Speech Restrictions on National Mall Violate the Constitution
Evan Bernick /
As the government “shutdown” drags on, Washington’s National Mall remains closed to the general public. Not everyone, however, is forbidden to set foot on the mall. The National Park Service (NPS) has posted signs indicating that certain portions of the mall are closed “except for 1st Amendment activities.”
A planned immigration rally also took place on the mall on Tuesday with NPS approval. Susana Flores, a spokesperson for Camino Americano, a group that organized the rally, told the Washington Examiner that the NPS allowed the event to take place under the group’s rights granted by the First Amendment.
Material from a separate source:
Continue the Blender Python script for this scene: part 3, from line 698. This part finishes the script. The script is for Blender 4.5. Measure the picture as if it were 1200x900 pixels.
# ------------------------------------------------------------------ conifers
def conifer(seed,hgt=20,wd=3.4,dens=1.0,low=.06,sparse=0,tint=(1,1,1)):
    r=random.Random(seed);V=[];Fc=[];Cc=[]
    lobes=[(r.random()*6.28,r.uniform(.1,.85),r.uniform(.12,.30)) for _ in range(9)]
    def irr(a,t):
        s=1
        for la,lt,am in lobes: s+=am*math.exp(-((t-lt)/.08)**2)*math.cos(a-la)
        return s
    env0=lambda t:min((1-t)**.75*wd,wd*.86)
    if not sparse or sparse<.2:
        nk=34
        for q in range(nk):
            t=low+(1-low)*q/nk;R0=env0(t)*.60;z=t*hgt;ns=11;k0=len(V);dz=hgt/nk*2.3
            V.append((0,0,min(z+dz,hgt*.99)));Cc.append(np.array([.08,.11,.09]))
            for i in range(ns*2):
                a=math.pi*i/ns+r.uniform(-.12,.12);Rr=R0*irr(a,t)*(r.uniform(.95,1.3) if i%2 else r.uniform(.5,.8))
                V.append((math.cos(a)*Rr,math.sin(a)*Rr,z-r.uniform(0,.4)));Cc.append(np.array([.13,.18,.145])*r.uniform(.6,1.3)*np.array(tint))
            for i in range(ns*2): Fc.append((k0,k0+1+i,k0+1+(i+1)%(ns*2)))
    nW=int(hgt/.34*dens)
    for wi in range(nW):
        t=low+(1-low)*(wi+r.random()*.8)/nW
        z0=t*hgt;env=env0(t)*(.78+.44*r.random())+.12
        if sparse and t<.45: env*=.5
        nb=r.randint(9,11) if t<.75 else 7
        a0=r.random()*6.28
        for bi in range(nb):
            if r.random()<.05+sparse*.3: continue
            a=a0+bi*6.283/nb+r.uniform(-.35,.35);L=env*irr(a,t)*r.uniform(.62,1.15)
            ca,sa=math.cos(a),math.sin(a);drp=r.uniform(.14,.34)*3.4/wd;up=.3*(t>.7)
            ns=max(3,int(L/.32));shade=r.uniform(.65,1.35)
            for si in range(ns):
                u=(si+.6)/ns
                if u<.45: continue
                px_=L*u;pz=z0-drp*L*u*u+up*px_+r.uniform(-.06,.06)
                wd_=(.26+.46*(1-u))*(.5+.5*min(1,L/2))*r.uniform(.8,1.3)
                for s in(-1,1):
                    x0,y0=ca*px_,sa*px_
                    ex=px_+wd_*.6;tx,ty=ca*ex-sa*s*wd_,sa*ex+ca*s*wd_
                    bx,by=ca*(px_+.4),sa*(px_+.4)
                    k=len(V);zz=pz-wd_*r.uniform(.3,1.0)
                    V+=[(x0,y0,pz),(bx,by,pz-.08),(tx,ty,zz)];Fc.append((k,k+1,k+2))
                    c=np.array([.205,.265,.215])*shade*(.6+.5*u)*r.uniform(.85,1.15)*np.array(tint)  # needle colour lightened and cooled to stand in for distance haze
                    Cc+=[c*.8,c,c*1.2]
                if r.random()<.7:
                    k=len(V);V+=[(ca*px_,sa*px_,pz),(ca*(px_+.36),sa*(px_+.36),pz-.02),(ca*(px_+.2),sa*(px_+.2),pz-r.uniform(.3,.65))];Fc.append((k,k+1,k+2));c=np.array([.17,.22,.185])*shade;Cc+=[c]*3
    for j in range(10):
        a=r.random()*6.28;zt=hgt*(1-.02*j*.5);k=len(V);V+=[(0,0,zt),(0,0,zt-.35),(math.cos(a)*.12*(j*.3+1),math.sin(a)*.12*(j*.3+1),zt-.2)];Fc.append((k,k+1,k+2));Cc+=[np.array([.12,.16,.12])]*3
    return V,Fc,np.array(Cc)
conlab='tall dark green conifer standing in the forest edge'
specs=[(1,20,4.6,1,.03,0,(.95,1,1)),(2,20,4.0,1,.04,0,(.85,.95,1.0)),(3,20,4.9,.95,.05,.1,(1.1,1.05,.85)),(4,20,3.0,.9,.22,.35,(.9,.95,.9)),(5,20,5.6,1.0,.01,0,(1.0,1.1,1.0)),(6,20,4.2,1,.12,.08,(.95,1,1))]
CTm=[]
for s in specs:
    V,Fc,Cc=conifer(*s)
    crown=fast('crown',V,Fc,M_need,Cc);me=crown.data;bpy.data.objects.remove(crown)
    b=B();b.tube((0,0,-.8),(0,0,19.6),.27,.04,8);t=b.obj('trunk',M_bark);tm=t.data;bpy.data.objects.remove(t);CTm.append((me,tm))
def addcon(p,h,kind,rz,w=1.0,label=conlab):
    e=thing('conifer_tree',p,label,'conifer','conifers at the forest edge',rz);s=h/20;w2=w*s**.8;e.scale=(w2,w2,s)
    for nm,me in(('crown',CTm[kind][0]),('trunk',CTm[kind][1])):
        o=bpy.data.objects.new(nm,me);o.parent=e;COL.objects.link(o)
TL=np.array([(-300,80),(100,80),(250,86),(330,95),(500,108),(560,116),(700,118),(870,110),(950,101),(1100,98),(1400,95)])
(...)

Ironically, in posting these signs, NPS has violated the Constitution. Americans may not be forced to guess at what they can do on government property—on pain of fines and jail time if they guess wrong.
Restrictions on speech on public property have inspired a highly complex body of case law. The National Mall is a “traditional public forum.” To borrow from Perry Educational Association v. Perry Local Educators’ Association (1983), the mall “by long tradition or by government fiat has been devoted to assembly and debate.”
As with any traditional public forum, the government may restrict the time, place, and manner of expression on the mall if the regulations are content-neutral, are narrowly tailored to serve a significant government interest, and leave open other channels of communication. In Clark v. Community for Creative Non-Violence (1984), the Supreme Court upheld an NPS regulation that prohibited camping in sleeping bags in Lafayette Park and the National Mall in connection with a demonstration, citing the NPS’s “legitimate interest in ensuring that the National Parks are adequately protected” and finding that the regulation was content-neutral and narrowly tailored to that interest.
But to tell people that they’re free to engage in “1st Amendment activities” is to tell them nothing at all, unless they’re familiar with a complicated area of constitutional law. They must guess.
Taken literally, the signs suggest that one can do just about anything. According to the Supreme Court’s holding in Airport Commissioners v. Jews for Jesus, Inc. (1987), even talking and reading qualify as “1st Amendment activities.”
What’s the penalty for guessing wrong? Although the NPS hasn’t clarified what it will do to those who walk on the mall without expressing themselves in a permissible way, officials have issued trespassing citations to those whom they have come across in the Grand Teton and Yellowstone National Parks. Trespassing in a national park carries a maximum fine of $500 and up to six months in jail.
So long as it specifies what regulations apply—and so long as those regulations are reasonable time, place, and manner restrictions—the NPS can, consistent with the Constitution, restrict speech on the mall. But the NPS cannot force Americans to guess at what speech is okay and what’s not. When the government limits expression and can fine and jail those who stray from those limits, it must speak in terms that non-lawyers can understand.